Corporate Buybacks, Rising Rates, And Commodities

“Watch these plays and distinguish between them,” Adams said. “Rates are driving Financials. Reflation is certainly driving Energy and Materials. The question is, will reflation turn into inflation, because that's probably what's going to be required for the energy stocks to perform better. Longer term, Financials have more legs, because the yield curve is becoming more upward sloping, and we think the profitability of Financials will improve, and will prove to be the driver of performance of that space over the course of 2021.”

How to Invest for 2021

The recovery is just beginning, ultimately, and investors need to keep this in mind.

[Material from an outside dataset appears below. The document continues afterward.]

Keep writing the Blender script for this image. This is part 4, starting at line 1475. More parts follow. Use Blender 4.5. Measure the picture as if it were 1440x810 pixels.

We are clearly still in the early phase of the economic cycle, Adams noted, and it is necessary to have some tolerance for risk if you want to see something like high single-digit returns in your portfolio.

Of course, the caveat is that investors have to determine their own appetite for risk, their overall investment goals, and where they are best positioned given their assessment of their portfolio, Adams noted.

With that in mind, investors who are prioritizing returns with some risk tolerance likely need at least some exposure to the equity market. We are likely to see equities outperform, and investors with an appropriate appetite for risk will not want to miss these potential gains.

For example, consider the last cycle coming out of the 2009 recession, where 2010 proved to be a relatively volatile year, but stock prices continued to rise and set off a decade-long outperformance for the equity market.

This is typical behavior coming out of economic recessions, Adams noted. Normally, following a recession, we see years of very strong gains in equities.

“We’re so early in an economic recovery cycle right now that you do want to have exposure to risky assets, and assets that are somewhat levered to improving economic conditions and economic expansion,” Adams said. “You want to have some exposure to the stock market, despite the fact that a lot of people are definitely still somewhat hesitant to do so. I think there's still plenty of value left in equities.”